One: Passion. Entrepreneurs are passionate about solving a problem for a target market and profiting from their solution. This passion drives us forward when others doubt them. It pushes us to overcome huge obstacles. It keeps us going when ordinary people would give up. 

Two: Ethics. Despite courses on ethics at Harvard and other top business schools, Harvard MBAs are not exactly leading the world in integrity. Successful business people understand that we work in a community and have an obligation to be good corporate citizens – even if it means giving up profits to do the right thing. We also know that people do business with those that they trust and respect, and integrity is a big part of building trust. 

Three: Appropriate confidence. Many people who come out of Harvard Business School are extremely confident (even arrogant), but not necessarily competent. In fact, at least one of my entrepreneurship professors told my class that a recent Harvard grad is likely to drive a business into the ground without a few years of solid seasoning as a manager. The successful business owner has confidence backed by substance. We know our market, we know the problems our market faces, and we can deliver a consistent solution to those problems. We keep our ego in check, and yet we have the confidence to push forward in good times and bad. 

Four: Street Smarts. Entrepreneurs know how to find practical, creative, low-cost ways to get things done. That is something that no school can teach. Professors and text books are rarely street smart! 

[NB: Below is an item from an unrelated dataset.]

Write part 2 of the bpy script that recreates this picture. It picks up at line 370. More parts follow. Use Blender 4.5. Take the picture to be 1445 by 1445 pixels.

Five: Personal Responsibility. It is easy to go to a university and be an outside observer. Students don’t have personal responsibility for meeting payroll, keeping employees and customers safe, and assuring positive cash flow. Students are like Monday morning quarterbacks, able to question the judgment and risks of others. Entrepreneurs know that the “buck stops here.” We have no choice but to take 100% responsibility for anything that happens in our business. For instance, this week I was very impressed to see the CEO of a restaurant chain serving coffee to customers. I asked him why he was doing that and he explained that a couple of his wait staff didn’t show, and he was the only one who was available to step in. That’s personal responsibility! 

Six: Resilience. If you want to learn resilience, start a business. Entrepreneurs know what it is like to expect an investment come through, and then have it fall through at the last minute – while still having to keep the business going. Entrepreneurs know what it is like to get a bad shipment from a vendor – while still having to ship product to impatient customers. Entrepreneurs know what it is like to have a key employee get sick or leave – and then have to step in for them. We can bounce back from almost any setback and keep going, even if it means rebuilding our business from scratch after we run out of cash. 

Seven: Relationships. Business schools are great at teaching you frameworks. But they can’t teach you how to get along with diverse people, resolve conflicts, influence employees to go the extra mile or improve their standards, or build loyal relationships that result in streams of referrals coming your way. 

Eight: Leadership. Finally, leadership is a vague term and business school classes talk endlessly about what makes a good leader. Entrepreneurs know what leadership is. It is a way of being. Successful businesspeople have it, and it can take years to develop and improve. No business school can teach it.